#### Set problem:
From the first line of the data down to and including the line with "return tuple(((v/255)/12.92 if", copy everything exactly, leaving out pictures.
## begin Provided records
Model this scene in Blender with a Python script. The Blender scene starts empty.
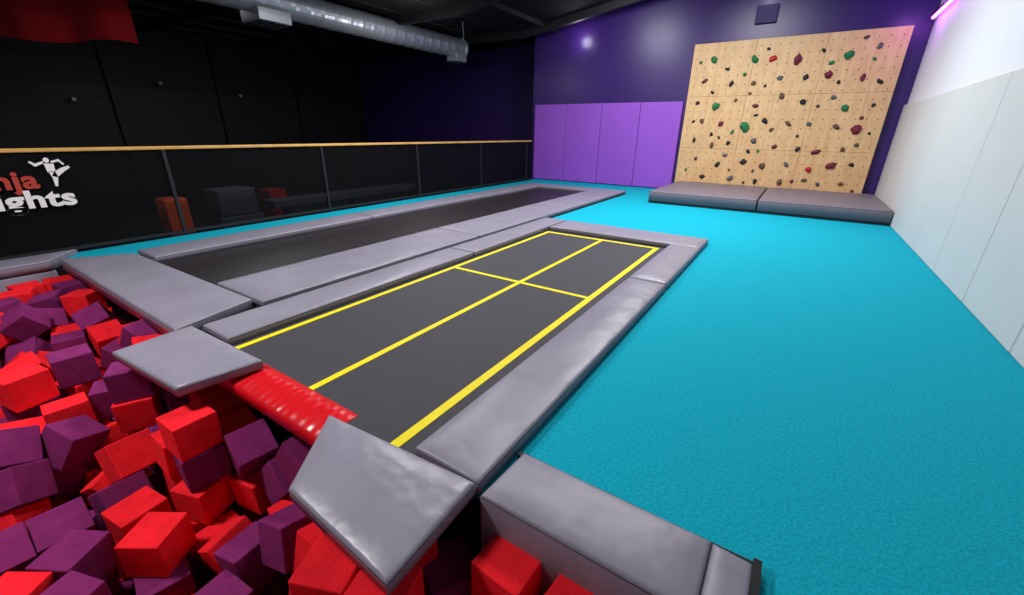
import bpy, bmesh, math, random
from mathutils import Vector, Matrix, noise
random.seed(11)
sc=bpy.context.scene
col=bpy.context.collection
try:
    sc.view_settings.view_transform='Standard'; sc.view_settings.look='None'
except Exception as e: pass

def lin(c):
    return tuple(((v/255)/12.92 if v/255<=.04045 else ((v/255+.055)/1.055)**2.4) for v in c)+(1,)

def mat(name,c,rough=.6,spec=.5,metal=0,bump=None,var=None,emis=None,alpha=None,coat=0,sheen=0):
    m=bpy.data.materials.new(name); m.use_nodes=True; nt=m.node_tree; N=nt.nodes; L=nt.links
    b=N["Principled BSDF"]; b.inputs["Base Color"].default_value=lin(c); b.inputs["Roughness"].default_value=rough
    b.inputs["Metallic"].default_value=metal; b.inputs["Specular IOR Level"].default_value=spec
    b.inputs["Coat Weight"].default_value=coat; b.inputs["Sheen Weight"].default_value=sheen
    if alpha is not None: b.inputs["Alpha"].default_value=alpha
    if emis: b.inputs["Emission Color"].default_value=lin(emis[0]); b.inputs["Emission Strength"].default_value=emis[1]
    tc=N.new("ShaderNodeTexCoord")
    if bump:
        mp=N.new("ShaderNodeMapping"); mp.inputs["Scale"].default_value=bump[2]; L.new(tc.outputs["Object"],mp.inputs[0])
        n=N.new("ShaderNodeTexNoise"); n.inputs["Scale"].default_value=bump[0]; n.inputs["Detail"].default_value=(bump[4] if len(bump)>4 else 5); L.new(mp.outputs[0],n.inputs["Vector"])
        bp=N.new("ShaderNodeBump"); bp.inputs["Strength"].default_value=bump[1]; bp.inputs["Distance"].default_value=bump[3]
        L.new(n.outputs["Fac"],bp.inputs["Height"]); L.new(bp.outputs[0],b.inputs["Normal"])
    if var:
        n=N.new("ShaderNodeTexNoise"); n.inputs["Scale"].default_value=var[0]; n.inputs["Detail"].default_value=8; n.inputs["Roughness"].default_value=.65; L.new(tc.outputs["Object"],n.inputs["Vector"])
        r=N.new("ShaderNodeValToRGB"); k=var[1]
        r.color_ramp.elements[0].position=.3; r.color_ramp.elements[1].position=.7
        r.color_ramp.elements[0].color=tuple(v*(1-k) for v in lin(c)[:3])+(1,)
        r.color_ramp.elements[1].color=tuple(min(1,v*(1+k)) for v in lin(c)[:3])+(1,)
        L.new(n.outputs["Fac"],r.inputs[0]); L.new(r.outputs[0],b.inputs["Base Color"])
    return m

M=dict(
 carpet=mat("teal_carpet",(11,156,178),.95,.12,bump=(260,.6,(1,1,1),.004),var=(80,.34)),
 vinyl=mat("grey_vinyl",(127,123,137),.43,.45,bump=(3.5,.6,(1,1,1),.028,2.5),var=(3,.07)),
 vinylL=mat("grey_vinyl_light",(132,128,142),.36,.5,bump=(4.5,.7,(1,1,1),.03,2.5),var=(3,.07)),
 vinylD=mat("dark_grey_vinyl",(112,103,112),.5,.4,bump=(4,.4,(1,1,1),.02)),
 seam=mat("seam_thread",(70,68,78),.7,.3),
 slate=mat("slate_foam_block",(78,78,94),.6,.4,bump=(4,.4,(1,1,1),.02)),
 bed=mat("trampoline_bed",(58,57,63),.72,.3,bump=(300,.3,(1,1,1),.002),var=(180,.28)),
 bed2=mat("long_bed",(34,30,34),.45,.4,bump=(200,.3,(1,1,1),.002),var=(120,.2)),
 yellow=mat("yellow_webbing",(226,208,4),.6,.3,var=(25,.08)),
 redv=mat("red_vinyl",(205,14,26),.28,.5,bump=(5,.6,(1,1.2,1.2),.02,2)),
 black=mat("black_plastic",(14,14,16),.6,.3),
 blackw=mat("black_wall_paint",(17,17,20),.65,.35,var=(1.2,.25),bump=(8,.1,(1,1,1),.01)),
 indigo=mat("indigo_wall_paint",(44,20,88),.55,.4,var=(1,.15)),
 purple=mat("purple_wall_paint",(50,22,98),.36,.5,var=(.8,.18),bump=(5,.08,(1,1,1),.01)),
 purplev=mat("purple_vinyl",(148,80,196),.5,.4,var=(1,.05),bump=(2,.3,(1,1,1),.01)),
 white=mat("white_wall_paint",(222,223,230),.6,.3,bump=(60,.1,(1,1,1),.003)),
 whitev=mat("white_wall_padding",(206,207,207),.5,.4,bump=(2,.3,(1,1,1),.012),var=(.8,.04)),
 ceil=mat("ceiling_black",(14,14,17),.8,.2),
 steel=mat("galvanised_steel",(180,184,190),.38,.5,metal=.5,bump=(6,.2,(1,1,1),.01)),
 beam=mat("dark_steel",(24,24,28),.6,.4),
 rail=mat("oak_rail",(206,158,84),.4,.4,var=(6,.2)),
 logoW=mat("logo_white",(225,222,222),.7,.2),
 logoR=mat("logo_red",(170,60,50),.7,.2),
 orange=mat("orange_vinyl",(255,104,44),.5,.4),
 foamR=mat("red_foam",(232,30,42),.95,.12,bump=(90,.7,(1,1,1),.005),var=(11,.16)),
 foamP=mat("purple_foam",(118,36,92),.95,.12,bump=(90,.7,(1,1,1),.005),var=(11,.16)),
 green=mat("exit_green",(20,160,80),.5,.3,emis=((20,200,110),.8)),
 redcloth=mat("red_fabric",(150,16,24),.8,.2,bump=(3,.5,(1,1,1),.04)),
 led=mat("violet_led",(200,80,255),.5,.3,emis=((205,90,255),9)),
 hG=mat("hold_green",(20,110,62),.6,.4), hR=mat("hold_maroon",(110,22,48),.6,.4), hB=mat("hold_black",(30,28,32),.6,.4),
 hT=mat("hold_brown",(96,74,58),.7,.3), hM=mat("hold_grey",(88,92,92),.7,.3), hX=mat("hold_red",(176,24,34),.6,.4),
)
m=mat("safety_netting",(8,8,10),.8,.1,alpha=.80); M['net']=m
def plywood():
    m=bpy.data.materials.new("plywood"); m.use_nodes=True; nt=m.node_tree; N=nt.nodes; L=nt.links; b=N["Principled BSDF"]
    tc=N.new("ShaderNodeTexCoord"); mp=N.new("ShaderNodeMapping"); mp.inputs["Scale"].default_value=(4,1,.8); L.new(tc.outputs["Object"],mp.inputs[0])
    n=N.new("ShaderNodeTexNoise"); n.inputs["Scale"].default_value=2.0; n.inputs["Detail"].default_value=8; n.inputs["Distortion"].default_value=1.2; L.new(mp.outputs[0],n.inputs["Vector"])
    r=N.new("ShaderNodeValToRGB"); e=r.color_ramp.elements
    e[0].position=.28; e[0].color=lin((202,158,108)); e[1].position=.72; e[1].color=lin((222,184,134))
    L.new(n.outputs["Fac"],r.inputs[0]); L.new(r.outputs[0],b.inputs["Base Color"]); b.inputs["Roughness"].default_value=.5
    return m
M['ply']=plywood()

def obj(name,verts,faces,m,parent=None,bevel=0,seg=2,smooth=False):
    me=bpy.data.meshes.new(name); me.from_pydata(verts,[],faces); me.update()
    bm=bmesh.new(); bm.from_mesh(me); bmesh.ops.recalc_face_normals(bm,faces=bm.faces); bm.to_mesh(me); bm.free()
    o=bpy.data.objects.new(name,me); col.objects.link(o)
    for mm in (m if isinstance(m,list) else [m]): me.materials.append(mm)
    if bevel:
        md=o.modifiers.new("b","BEVEL"); md.width=bevel; md.segments=seg; md.limit_method='ANGLE'
    if smooth or bevel:
        for p in me.polygons: p.use_smooth=True
        if bevel:
            md=o.modifiers.new("w","WEIGHTED_NORMAL"); md.keep_sharp=False
    if parent: o.parent=parent
    return o
def box(name,x0,x1,y0,y1,z0,z1,m,parent=None,bevel=0,seg=2):
    v=[(x,y,z) for x in (x0,x1) for y in (y0,y1) for z in (z0,z1)]
    f=[(0,1,3,2),(4,6,7,5),(0,4,5,1),(2,3,7,6),(0,2,6,4),(1,5,7,3)]
    return obj(name,v,f,m,parent,bevel,seg)
def empty(name):
    o=bpy.data.objects.new(name,None); col.objects.link(o); o.empty_display_size=.2; return o
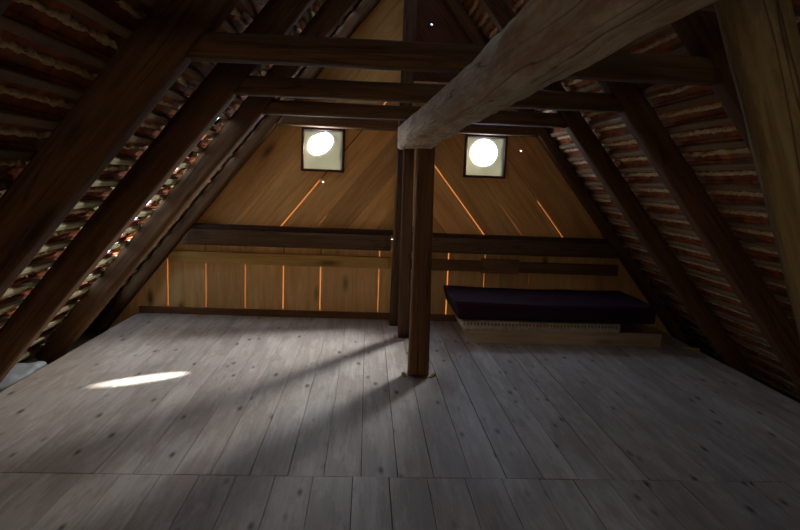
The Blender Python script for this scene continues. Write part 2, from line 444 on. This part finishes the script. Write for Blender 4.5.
# ------------------------------------------------------------------ the gable wall
wall = empty('wall_back', (RX, GY, 0)); wall['kind'] = 'structure'
def clip(poly, a, b, c):
    """keep a*x+b*z <= c"""
    out = []
    for i in range(len(poly)):
        p, q = poly[i], poly[(i+1) % len(poly)]
        dp, dq = a*p[0]+b*p[1]-c, a*q[0]+b*q[1]-c
        if dp <= 0: out.append(p)
        if (dp < 0 < dq) or (dq < 0 < dp):
            t = dp/(dp-dq); out.append((p[0]+(q[0]-p[0])*t, p[1]+(q[1]-p[1])*t))
    return out
def prism(bm, poly, y0, y1, conv):
    if len(poly) < 3: return
    a = [bm.verts.new(conv(x, y0, z)) for x, z in poly]; b = [bm.verts.new(conv(x, y1, z)) for x, z in poly]
    n = len(poly)
    bm.faces.new(a[::-1]); bm.faces.new(b)
    for i in range(n): bm.faces.new((a[i], a[(i+1) % n], b[(i+1) % n], b[i]))
def cut_out(obj, cutters):
    """boolean difference baked into the mesh"""
    for c in cutters:
        md = obj.modifiers.new('cut', 'BOOLEAN'); md.operation = 'DIFFERENCE'; md.solver = 'EXACT'; md.object = c
    dg = bpy.context.evaluated_depsgraph_get(); me = bpy.data.meshes.new_from_object(obj.evaluated_get(dg))
    obj.modifiers.clear(); obj.data = me
WIN = [(-.49, 1.835, .205, 'left'), (1.268, 1.838, .205, 'right')]
KNOT = [(-.484, 1.494, .0115), (1.66, 1.915, .0125), (.62, 3.188, .0125)]
def clad(name, dirv, lines, conds, zlo, zhi, mat, y0, y1):
    """boards along dirv in the gable plane; lines = list of (x at z=1.07 , gap half width)"""
    d = Vector((dirv[0], 0, dirv[1])).normalized(); n = Vector((0, -1, 0))
    yv = n.cross(d)
    M = Matrix(((d.x, yv.x, n.x, RX), (d.y, yv.y, n.y, GY), (d.z, yv.z, n.z, 1.07), (0, 0, 0, 1))); Mi = M.inverted()
    conv = lambda x, y, z: Mi @ Vector((x, y, z))
    bm = bmesh.new(); sl = bmesh.new()
    for (a, ga), (b, gb) in zip(lines[:-1], lines[1:]):
        dy = random.uniform(-.003, .003)
        k = dirv[0]/dirv[1]
        L = lambda x, z: (x+k*(z-1.07), z)
        poly = [L(a+ga, -1), L(b-gb, -1), L(b-gb, 5), L(a+ga, 5)]
        for c in conds: poly = clip(poly, *c)
        prism(bm, poly, y0+dy, y1+dy, conv)
    sh = bmesh.new()
    for (a, ga) in lines[1:-1]:
        poly = [L(a-.045, -1), L(a+.045, -1), L(a+.045, 5), L(a-.045, 5)]
        for c in conds: poly = clip(poly, *c)
        edges = GLOW.get(round(a, 3), ())
        z_ = -1.
        for (za, zb) in edges:
            prism(sl, clip(clip(poly, 0, 1, zb), 0, -1, -za), y1+.006, y1+.014, conv)
            prism(sh, clip(clip(poly, 0, 1, za), 0, -1, -z_), y1+.006, y1+.014, conv); z_ = zb
        prism(sh, clip(poly, 0, -1, -z_), y1+.006, y1+.014, conv)
    o = from_bm(name, bm, mat, wall, M)
    so = from_bm('gap_strip', sh, m_tie, wall, M); so['label'] = 'dark cover strips outside the board joints'
    return o, sl, M, so
GLOW = {-1.39: ((1.02, 1.2),), -.872: ((.95, 1.52), (2.32, 2.45)), -.487: ((.95, 1.15),), 1.24: ((.95, 1.76),), 1.67: ((.95, 1.35),), 2.13: ((.95, 1.38),), .925: ((0, .9),), 1.336: ((.3, .9),), 1.846: ((.3, .62),),
        -2.147: ((.07, .6),), -1.737: ((.07, .62),), -1.312: ((.07, .6),), -.896: ((.07, .62),), -.489: ((.07, .64),), .156: ((.05, .9),)}
ri = lambda s: (s*1.0, .8, s*RX+3.05+OUT[s]+.06)
g, t_ = .008, .0014
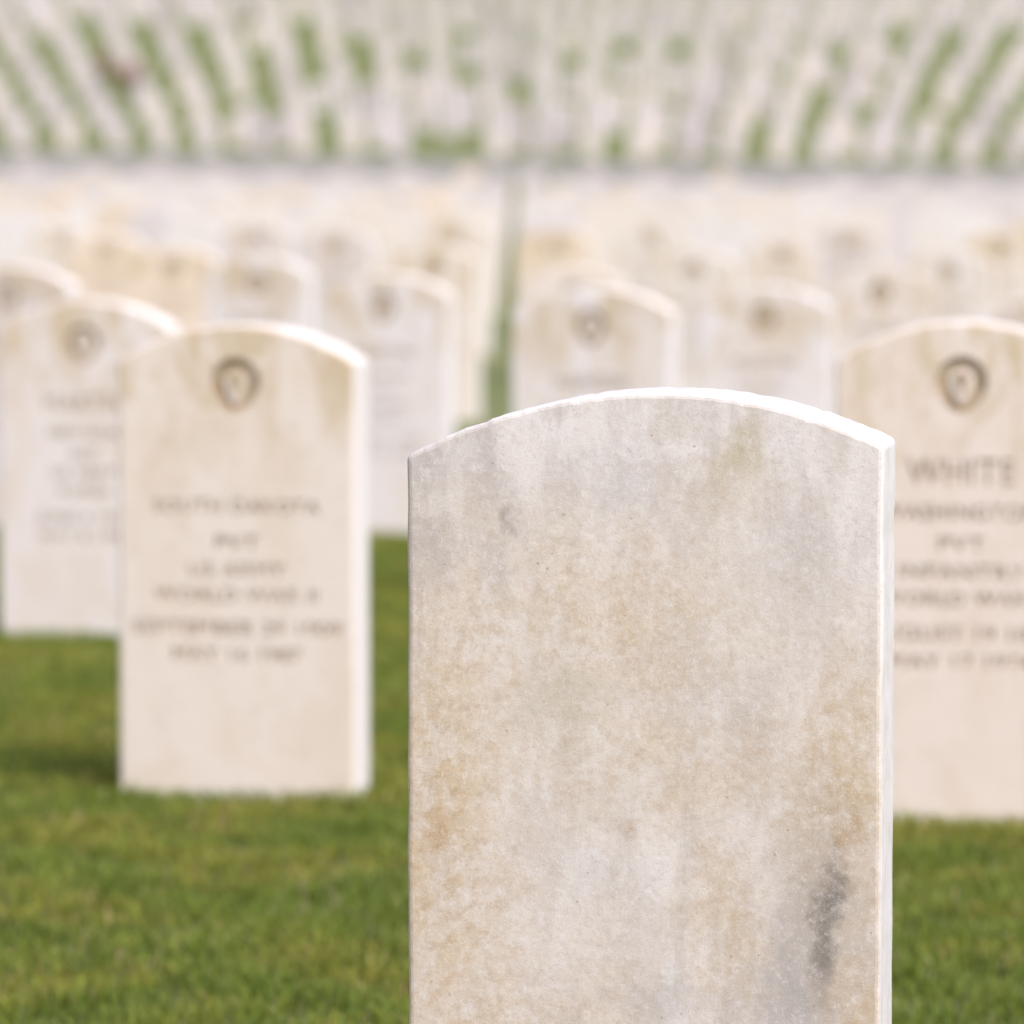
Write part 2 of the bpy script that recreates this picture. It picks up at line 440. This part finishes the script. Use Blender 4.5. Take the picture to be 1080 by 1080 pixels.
## end Provided records
#### Completed task:
Model this scene in Blender with a Python script. The Blender scene starts empty.
import bpy, bmesh, math, random
from mathutils import Vector, Matrix, noise
random.seed(11)
sc=bpy.context.scene
col=bpy.context.collection
try:
    sc.view_settings.view_transform='Standard'; sc.view_settings.look='None'
except Exception as e: pass

def lin(c):
    return tuple(((v/255)/12.92 if v/255<=.04045 else ((v/255+.055)/1.055)**2.4) for v in c)+(1,)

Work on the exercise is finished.